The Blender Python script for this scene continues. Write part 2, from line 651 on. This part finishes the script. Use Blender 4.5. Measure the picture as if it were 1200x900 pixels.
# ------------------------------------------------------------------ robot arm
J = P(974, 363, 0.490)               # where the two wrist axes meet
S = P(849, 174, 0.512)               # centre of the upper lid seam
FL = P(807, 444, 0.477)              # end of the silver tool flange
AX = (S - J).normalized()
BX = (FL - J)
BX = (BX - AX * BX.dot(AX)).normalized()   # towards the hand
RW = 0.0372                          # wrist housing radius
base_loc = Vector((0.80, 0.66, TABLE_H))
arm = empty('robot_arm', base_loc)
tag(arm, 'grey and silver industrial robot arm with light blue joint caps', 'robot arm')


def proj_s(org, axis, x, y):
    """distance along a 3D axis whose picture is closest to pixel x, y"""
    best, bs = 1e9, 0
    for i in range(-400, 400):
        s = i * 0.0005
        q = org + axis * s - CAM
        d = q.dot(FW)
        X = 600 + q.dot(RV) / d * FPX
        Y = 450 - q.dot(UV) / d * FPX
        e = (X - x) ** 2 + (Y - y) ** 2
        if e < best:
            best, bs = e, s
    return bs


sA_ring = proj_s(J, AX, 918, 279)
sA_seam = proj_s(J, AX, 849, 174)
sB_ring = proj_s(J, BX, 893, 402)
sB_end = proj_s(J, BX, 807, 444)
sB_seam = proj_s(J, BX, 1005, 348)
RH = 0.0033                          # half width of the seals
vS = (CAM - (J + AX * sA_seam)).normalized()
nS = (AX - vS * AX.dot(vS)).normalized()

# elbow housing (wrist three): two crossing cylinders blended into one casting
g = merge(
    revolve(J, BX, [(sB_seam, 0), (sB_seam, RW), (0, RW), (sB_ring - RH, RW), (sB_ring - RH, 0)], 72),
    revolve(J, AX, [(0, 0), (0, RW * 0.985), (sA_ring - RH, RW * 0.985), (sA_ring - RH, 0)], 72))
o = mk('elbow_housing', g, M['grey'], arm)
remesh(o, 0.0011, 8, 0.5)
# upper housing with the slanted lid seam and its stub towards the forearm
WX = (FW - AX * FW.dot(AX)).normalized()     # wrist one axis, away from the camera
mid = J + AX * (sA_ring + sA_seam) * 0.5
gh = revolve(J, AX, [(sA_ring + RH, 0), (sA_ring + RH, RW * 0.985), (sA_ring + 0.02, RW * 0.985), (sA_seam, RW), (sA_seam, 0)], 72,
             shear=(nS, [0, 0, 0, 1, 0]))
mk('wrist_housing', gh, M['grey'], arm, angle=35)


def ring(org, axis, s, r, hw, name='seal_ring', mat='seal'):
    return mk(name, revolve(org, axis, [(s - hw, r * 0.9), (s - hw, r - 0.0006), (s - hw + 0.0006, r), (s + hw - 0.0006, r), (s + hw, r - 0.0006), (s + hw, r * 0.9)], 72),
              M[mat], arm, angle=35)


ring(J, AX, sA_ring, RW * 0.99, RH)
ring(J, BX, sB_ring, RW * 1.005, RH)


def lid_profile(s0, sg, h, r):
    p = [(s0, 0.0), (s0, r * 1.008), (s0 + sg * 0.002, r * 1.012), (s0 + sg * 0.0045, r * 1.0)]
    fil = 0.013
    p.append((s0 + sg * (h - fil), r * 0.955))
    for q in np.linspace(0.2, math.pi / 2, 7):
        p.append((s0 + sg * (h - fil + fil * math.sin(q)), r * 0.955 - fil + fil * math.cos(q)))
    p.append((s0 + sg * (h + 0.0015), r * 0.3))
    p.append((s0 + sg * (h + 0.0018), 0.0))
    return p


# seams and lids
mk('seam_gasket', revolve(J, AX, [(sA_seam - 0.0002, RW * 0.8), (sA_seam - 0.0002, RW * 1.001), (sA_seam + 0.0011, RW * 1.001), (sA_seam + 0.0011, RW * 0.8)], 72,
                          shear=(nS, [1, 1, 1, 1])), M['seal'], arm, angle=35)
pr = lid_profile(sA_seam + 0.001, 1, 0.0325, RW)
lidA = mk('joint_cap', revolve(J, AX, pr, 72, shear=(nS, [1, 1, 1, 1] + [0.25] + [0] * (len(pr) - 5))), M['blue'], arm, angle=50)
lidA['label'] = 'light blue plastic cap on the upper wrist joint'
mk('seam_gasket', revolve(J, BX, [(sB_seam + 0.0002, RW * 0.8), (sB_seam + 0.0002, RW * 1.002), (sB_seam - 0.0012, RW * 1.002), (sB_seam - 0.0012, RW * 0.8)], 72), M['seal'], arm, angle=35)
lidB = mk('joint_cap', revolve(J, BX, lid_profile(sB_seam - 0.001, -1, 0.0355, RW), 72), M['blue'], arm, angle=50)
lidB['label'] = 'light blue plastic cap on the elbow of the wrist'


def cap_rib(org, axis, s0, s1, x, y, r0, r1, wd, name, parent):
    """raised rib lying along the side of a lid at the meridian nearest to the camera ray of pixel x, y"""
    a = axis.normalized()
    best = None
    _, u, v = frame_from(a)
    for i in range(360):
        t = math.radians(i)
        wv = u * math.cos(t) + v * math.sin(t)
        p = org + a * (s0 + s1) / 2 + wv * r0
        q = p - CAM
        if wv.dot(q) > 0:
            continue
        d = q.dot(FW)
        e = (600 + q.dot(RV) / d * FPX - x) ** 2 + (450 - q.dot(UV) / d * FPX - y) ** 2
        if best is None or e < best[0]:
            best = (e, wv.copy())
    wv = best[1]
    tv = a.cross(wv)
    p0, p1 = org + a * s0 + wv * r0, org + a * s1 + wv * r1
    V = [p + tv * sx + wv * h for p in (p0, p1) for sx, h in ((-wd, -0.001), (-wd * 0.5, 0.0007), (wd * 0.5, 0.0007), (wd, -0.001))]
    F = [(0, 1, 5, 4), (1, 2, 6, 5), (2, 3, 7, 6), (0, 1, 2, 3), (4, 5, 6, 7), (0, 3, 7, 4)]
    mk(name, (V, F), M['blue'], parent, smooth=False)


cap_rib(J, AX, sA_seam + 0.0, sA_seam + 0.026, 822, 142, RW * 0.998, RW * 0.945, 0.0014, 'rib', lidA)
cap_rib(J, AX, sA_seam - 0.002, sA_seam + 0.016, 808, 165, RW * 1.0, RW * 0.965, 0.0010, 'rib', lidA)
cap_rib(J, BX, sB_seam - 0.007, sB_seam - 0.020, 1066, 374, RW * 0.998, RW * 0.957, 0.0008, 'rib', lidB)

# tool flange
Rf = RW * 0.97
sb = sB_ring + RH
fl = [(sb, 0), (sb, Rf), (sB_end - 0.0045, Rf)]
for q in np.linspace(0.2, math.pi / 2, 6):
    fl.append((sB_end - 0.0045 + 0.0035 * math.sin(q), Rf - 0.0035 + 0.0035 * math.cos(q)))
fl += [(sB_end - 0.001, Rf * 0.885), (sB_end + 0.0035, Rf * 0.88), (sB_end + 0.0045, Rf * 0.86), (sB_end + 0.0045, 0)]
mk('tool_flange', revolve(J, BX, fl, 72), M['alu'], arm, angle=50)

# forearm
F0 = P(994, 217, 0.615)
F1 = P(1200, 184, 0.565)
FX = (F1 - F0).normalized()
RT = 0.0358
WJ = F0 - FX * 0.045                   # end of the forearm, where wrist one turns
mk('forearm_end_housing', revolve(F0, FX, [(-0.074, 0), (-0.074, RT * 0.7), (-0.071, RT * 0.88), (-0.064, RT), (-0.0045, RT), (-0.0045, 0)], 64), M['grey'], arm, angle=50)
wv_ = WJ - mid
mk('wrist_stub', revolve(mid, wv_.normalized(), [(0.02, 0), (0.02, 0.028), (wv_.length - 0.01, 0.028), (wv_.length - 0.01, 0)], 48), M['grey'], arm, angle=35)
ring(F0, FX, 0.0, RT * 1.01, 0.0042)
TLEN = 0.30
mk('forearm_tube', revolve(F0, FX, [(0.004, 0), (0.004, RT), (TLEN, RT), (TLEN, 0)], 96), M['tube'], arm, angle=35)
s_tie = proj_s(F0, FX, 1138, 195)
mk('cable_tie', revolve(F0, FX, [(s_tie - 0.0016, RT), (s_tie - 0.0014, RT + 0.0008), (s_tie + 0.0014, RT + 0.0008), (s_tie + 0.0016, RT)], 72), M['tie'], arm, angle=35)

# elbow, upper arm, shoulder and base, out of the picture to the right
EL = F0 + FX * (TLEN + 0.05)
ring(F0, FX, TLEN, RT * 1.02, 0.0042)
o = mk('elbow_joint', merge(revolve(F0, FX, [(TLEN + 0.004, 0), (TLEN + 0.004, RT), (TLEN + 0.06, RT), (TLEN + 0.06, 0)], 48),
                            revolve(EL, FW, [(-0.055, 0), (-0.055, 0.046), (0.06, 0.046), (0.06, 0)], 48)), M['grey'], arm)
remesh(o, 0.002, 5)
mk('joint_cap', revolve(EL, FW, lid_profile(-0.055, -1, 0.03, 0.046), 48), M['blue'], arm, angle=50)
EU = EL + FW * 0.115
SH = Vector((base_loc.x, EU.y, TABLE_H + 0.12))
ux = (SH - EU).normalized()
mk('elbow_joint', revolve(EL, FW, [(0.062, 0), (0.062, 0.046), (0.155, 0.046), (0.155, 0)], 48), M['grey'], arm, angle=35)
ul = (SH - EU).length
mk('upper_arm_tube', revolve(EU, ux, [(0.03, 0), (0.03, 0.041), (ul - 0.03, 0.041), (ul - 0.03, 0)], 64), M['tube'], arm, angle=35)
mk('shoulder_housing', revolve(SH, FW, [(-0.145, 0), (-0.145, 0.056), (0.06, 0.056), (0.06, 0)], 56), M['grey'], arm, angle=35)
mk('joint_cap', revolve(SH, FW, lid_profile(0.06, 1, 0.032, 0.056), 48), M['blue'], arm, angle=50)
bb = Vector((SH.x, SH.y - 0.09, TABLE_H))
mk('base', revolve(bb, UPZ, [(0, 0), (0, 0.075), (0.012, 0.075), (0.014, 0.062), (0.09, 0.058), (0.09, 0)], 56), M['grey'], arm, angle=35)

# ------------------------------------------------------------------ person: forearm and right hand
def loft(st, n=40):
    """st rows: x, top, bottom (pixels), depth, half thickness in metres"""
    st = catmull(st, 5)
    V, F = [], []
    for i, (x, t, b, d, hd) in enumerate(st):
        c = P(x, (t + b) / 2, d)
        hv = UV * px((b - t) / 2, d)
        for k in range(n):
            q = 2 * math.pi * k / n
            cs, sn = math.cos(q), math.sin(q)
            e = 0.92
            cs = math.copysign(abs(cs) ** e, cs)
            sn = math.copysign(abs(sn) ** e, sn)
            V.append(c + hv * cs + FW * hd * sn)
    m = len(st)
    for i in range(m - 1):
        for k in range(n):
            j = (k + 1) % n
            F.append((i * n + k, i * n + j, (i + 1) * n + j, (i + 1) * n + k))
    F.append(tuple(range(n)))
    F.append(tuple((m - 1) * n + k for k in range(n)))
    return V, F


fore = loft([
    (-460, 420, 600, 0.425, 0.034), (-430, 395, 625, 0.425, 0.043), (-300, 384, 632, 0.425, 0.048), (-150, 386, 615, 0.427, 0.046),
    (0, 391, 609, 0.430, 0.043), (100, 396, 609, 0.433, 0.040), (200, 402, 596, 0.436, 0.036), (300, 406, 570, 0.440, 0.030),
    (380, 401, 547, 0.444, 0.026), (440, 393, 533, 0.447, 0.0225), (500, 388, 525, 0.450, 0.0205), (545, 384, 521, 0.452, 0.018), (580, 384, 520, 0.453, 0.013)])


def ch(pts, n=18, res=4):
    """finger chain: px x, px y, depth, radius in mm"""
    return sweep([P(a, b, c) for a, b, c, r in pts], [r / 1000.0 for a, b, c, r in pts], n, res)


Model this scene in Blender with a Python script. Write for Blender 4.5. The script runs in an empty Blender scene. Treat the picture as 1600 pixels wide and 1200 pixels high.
○ ○ ○ ○ ○ ○ ○
#### Exercise details
Look above and repeat, character for character, the lines from the first one to the line with "tag(arm, 'grey and", counting both.

#### Answer below
The Blender Python script for this scene continues. Write part 2, from line 651 on. This part finishes the script. Use Blender 4.5. Measure the picture as if it were 1200x900 pixels.
# ------------------------------------------------------------------ robot arm
J = P(974, 363, 0.490)               # where the two wrist axes meet
S = P(849, 174, 0.512)               # centre of the upper lid seam
FL = P(807, 444, 0.477)              # end of the silver tool flange
AX = (S - J).normalized()
BX = (FL - J)
BX = (BX - AX * BX.dot(AX)).normalized()   # towards the hand
RW = 0.0372                          # wrist housing radius
base_loc = Vector((0.80, 0.66, TABLE_H))
arm = empty('robot_arm', base_loc)
tag(arm, 'grey and silver industrial robot arm with light blue joint caps', 'robot arm')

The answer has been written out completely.